What is needed =>
Tally up how many lines in the listing below contain the string "from", and give only the total.

Data provided =>
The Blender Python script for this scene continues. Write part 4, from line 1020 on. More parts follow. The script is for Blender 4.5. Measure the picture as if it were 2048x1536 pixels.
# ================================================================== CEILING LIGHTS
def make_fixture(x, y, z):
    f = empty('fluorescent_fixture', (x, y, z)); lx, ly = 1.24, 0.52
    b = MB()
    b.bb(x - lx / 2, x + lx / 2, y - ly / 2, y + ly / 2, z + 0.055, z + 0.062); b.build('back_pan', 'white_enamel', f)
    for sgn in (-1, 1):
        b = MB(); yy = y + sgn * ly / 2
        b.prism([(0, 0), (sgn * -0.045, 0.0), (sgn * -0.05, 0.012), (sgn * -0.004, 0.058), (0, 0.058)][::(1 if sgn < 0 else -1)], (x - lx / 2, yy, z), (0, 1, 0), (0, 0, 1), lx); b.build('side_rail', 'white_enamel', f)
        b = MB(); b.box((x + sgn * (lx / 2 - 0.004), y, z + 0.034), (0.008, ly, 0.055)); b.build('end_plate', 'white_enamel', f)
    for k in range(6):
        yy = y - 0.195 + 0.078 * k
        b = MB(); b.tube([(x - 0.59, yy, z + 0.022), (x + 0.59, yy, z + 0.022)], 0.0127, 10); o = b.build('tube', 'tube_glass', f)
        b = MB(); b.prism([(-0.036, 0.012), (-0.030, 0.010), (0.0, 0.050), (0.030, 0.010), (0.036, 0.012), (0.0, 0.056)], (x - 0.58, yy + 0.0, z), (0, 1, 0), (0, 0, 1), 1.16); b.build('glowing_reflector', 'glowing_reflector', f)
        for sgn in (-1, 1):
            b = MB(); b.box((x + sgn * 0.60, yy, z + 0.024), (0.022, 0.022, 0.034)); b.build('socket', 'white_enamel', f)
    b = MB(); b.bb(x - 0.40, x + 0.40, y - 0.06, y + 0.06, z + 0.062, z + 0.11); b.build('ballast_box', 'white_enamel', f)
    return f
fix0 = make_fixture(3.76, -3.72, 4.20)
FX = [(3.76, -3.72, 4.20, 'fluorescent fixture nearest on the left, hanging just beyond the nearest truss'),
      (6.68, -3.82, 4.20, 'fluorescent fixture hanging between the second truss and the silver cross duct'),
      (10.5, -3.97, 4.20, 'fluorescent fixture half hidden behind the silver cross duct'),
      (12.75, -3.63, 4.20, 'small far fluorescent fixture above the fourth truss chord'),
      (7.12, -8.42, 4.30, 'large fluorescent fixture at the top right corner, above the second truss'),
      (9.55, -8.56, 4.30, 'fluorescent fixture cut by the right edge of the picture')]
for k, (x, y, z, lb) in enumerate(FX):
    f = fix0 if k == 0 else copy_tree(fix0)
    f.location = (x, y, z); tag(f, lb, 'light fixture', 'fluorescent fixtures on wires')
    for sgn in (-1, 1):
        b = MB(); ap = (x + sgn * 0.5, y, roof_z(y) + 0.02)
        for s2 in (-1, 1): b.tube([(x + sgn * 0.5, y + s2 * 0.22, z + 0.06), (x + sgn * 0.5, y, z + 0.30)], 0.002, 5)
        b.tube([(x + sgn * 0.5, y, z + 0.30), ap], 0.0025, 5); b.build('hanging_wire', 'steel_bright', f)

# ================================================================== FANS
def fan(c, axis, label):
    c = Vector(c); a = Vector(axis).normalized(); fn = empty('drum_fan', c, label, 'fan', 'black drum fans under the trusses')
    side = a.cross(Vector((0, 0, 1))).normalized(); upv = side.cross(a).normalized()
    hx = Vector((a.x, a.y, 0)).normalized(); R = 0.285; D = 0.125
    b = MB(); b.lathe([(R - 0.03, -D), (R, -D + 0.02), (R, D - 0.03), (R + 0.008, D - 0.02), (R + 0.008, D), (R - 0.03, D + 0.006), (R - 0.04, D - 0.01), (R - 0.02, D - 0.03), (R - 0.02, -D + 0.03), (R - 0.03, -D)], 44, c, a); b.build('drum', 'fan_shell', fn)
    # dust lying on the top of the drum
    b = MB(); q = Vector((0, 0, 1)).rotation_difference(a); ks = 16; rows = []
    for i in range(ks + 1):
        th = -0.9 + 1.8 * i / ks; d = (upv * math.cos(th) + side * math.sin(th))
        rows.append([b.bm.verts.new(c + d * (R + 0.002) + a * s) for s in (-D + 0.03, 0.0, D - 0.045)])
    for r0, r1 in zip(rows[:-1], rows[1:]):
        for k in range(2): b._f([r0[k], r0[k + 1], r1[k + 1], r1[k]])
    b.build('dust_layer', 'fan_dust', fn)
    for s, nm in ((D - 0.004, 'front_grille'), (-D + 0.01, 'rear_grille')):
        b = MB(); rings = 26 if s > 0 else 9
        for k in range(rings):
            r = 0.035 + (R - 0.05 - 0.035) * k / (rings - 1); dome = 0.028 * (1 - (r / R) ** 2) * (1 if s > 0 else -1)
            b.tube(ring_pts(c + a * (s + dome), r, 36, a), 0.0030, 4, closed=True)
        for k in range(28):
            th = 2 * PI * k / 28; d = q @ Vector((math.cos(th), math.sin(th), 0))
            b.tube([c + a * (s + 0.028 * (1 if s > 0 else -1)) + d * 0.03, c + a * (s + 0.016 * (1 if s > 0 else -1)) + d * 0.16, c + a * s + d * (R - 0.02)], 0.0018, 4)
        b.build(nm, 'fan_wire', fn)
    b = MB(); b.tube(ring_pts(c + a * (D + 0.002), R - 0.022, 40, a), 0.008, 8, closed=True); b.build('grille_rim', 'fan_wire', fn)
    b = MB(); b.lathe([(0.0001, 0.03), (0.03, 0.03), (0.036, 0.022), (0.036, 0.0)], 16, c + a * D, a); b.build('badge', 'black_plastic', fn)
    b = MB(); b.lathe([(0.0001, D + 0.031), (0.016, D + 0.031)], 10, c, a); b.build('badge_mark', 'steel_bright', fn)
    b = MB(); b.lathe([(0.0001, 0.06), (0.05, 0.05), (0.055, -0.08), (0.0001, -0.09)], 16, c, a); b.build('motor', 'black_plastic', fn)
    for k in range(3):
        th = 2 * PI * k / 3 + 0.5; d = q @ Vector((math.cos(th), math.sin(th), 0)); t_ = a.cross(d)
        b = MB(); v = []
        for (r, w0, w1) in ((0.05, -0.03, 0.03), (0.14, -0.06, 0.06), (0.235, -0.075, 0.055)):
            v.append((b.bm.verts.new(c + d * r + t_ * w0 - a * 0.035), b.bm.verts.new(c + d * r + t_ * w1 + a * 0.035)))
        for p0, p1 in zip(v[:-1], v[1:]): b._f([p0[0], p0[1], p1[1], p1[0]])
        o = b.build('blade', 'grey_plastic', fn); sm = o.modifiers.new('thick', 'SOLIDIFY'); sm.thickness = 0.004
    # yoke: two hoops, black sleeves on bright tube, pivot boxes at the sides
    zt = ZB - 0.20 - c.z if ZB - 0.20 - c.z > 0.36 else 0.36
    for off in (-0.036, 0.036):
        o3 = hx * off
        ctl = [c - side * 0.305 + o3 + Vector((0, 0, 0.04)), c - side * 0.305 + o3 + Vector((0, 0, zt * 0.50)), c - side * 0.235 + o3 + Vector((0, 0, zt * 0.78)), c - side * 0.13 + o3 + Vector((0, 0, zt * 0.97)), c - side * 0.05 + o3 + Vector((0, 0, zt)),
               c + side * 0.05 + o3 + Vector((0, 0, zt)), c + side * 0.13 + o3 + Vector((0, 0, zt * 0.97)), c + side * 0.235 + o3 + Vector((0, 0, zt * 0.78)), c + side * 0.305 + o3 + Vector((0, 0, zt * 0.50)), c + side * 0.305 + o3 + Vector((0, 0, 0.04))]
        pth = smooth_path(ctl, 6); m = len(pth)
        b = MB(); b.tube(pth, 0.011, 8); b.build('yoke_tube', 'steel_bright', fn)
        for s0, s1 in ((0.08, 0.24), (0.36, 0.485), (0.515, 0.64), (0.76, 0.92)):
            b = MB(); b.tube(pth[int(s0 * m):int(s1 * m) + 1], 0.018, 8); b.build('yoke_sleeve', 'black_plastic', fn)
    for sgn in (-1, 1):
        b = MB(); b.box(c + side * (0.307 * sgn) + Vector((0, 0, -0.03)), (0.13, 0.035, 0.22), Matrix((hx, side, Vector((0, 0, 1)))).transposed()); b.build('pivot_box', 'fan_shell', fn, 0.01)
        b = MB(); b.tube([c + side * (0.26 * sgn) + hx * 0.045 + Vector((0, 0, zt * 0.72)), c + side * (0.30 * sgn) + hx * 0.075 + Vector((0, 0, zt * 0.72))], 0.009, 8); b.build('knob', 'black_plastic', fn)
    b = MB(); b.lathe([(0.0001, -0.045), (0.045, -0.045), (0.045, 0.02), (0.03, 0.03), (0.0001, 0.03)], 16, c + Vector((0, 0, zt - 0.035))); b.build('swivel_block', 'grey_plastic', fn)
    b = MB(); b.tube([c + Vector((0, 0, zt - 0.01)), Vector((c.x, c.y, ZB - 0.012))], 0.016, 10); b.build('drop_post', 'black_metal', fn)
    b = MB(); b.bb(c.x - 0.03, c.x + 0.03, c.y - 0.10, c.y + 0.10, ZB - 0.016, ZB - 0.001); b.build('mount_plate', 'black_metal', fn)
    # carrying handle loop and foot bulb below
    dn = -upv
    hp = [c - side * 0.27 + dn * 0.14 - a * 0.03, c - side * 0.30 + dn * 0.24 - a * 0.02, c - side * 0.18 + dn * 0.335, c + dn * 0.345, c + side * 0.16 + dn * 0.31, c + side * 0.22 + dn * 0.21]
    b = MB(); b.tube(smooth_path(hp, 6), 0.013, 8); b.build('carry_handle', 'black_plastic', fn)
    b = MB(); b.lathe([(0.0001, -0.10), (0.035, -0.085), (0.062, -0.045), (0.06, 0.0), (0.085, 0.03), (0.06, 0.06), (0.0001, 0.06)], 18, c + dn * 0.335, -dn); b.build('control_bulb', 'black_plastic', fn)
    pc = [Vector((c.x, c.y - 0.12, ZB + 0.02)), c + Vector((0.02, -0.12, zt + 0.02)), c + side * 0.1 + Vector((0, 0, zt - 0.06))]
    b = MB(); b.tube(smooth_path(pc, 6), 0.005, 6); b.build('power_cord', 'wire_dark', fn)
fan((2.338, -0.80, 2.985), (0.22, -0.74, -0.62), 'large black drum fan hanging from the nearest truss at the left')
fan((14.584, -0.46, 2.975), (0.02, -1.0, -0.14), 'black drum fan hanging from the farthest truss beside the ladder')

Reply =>
3